There is no doubt Los Angeles is a tough city and looking for work and navigating the often bewildering bureaucracy has been a lesson in endurance and resilience, but I’m gaining so much in return. Americans have a boldness and open-heartedness that is drawing me out of my subdued Kiwi nature and making me bolder and stronger. I love the mix of cultures and sheer energy of California, and hope to see more if America.

It would be naive not to acknowledge that there aren’t profound social issues as well as gun control – homelessness, healthcare costs, income disparity – but these are global issues, every country has these problems in one form or another. We have to work together to solve them.

We all benefit from immigration – from movement between countries, it gave us our languages, numbers, amazing food, and also different ways of thinking. Immigration has never been the problem – it is always the fear of the other – the fear of the different. How do we solve it? I don’t know, but we have to as there are far greater problems facing us. Pulling together as humanity – as one – is the only way to prevent the tragedy of climate change unfolding on future generations. We have to save our pale blue dot. To quote Sagan again, who says it so much better than I could:

“The Earth is a very small stage in a vast cosmic arena. Think of the endless cruelties visited by the inhabitants of one corner of this pixel on the scarcely distinguishable inhabitants of some other corner, how frequent their misunderstandings, how eager they are to kill one another, how fervent their hatreds. Think of the rivers of blood spilled by all those generals and emperors so that, in glory and triumph, they could become the momentary masters of a fraction of a dot.

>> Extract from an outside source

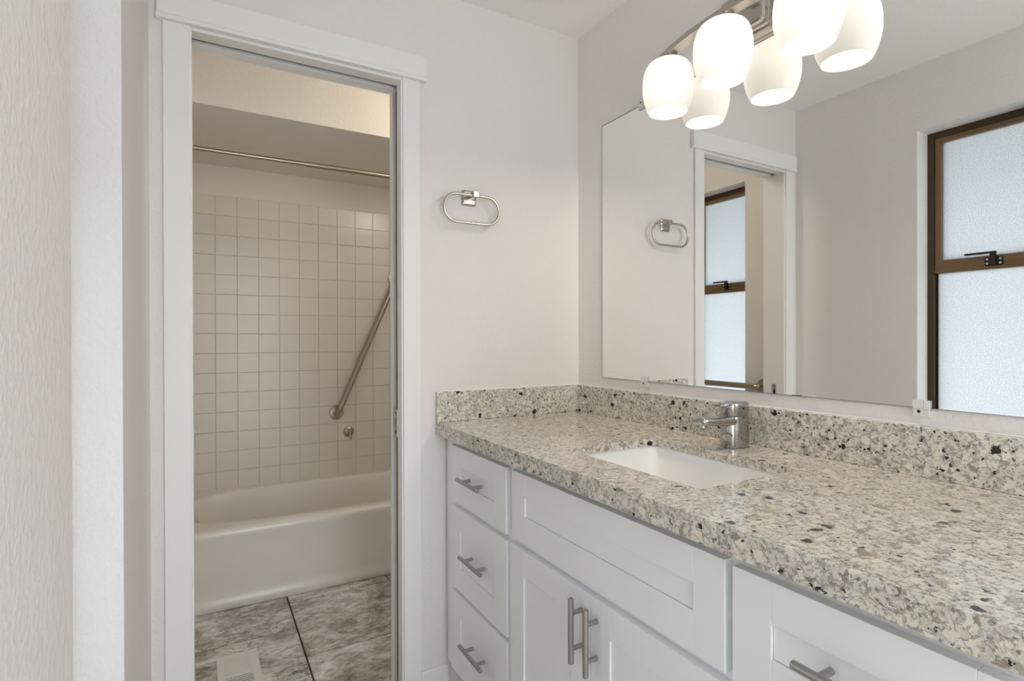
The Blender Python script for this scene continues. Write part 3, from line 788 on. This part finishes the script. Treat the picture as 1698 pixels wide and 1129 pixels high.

Our posturings, our imagined self-importance, the delusion that we have some privileged position in the Universe, are challenged by this point of pale light.

Our planet is a lonely speck in the great enveloping cosmic dark. In our obscurity, in all this vastness, there is no hint that help will come from elsewhere to save us from ourselves.

The Earth is the only world known so far to harbor life. There is nowhere else, at least in the near future, to which our species could migrate. Visit, yes. Settle, not yet. Like it or not, for the moment the Earth is where we make our stand.”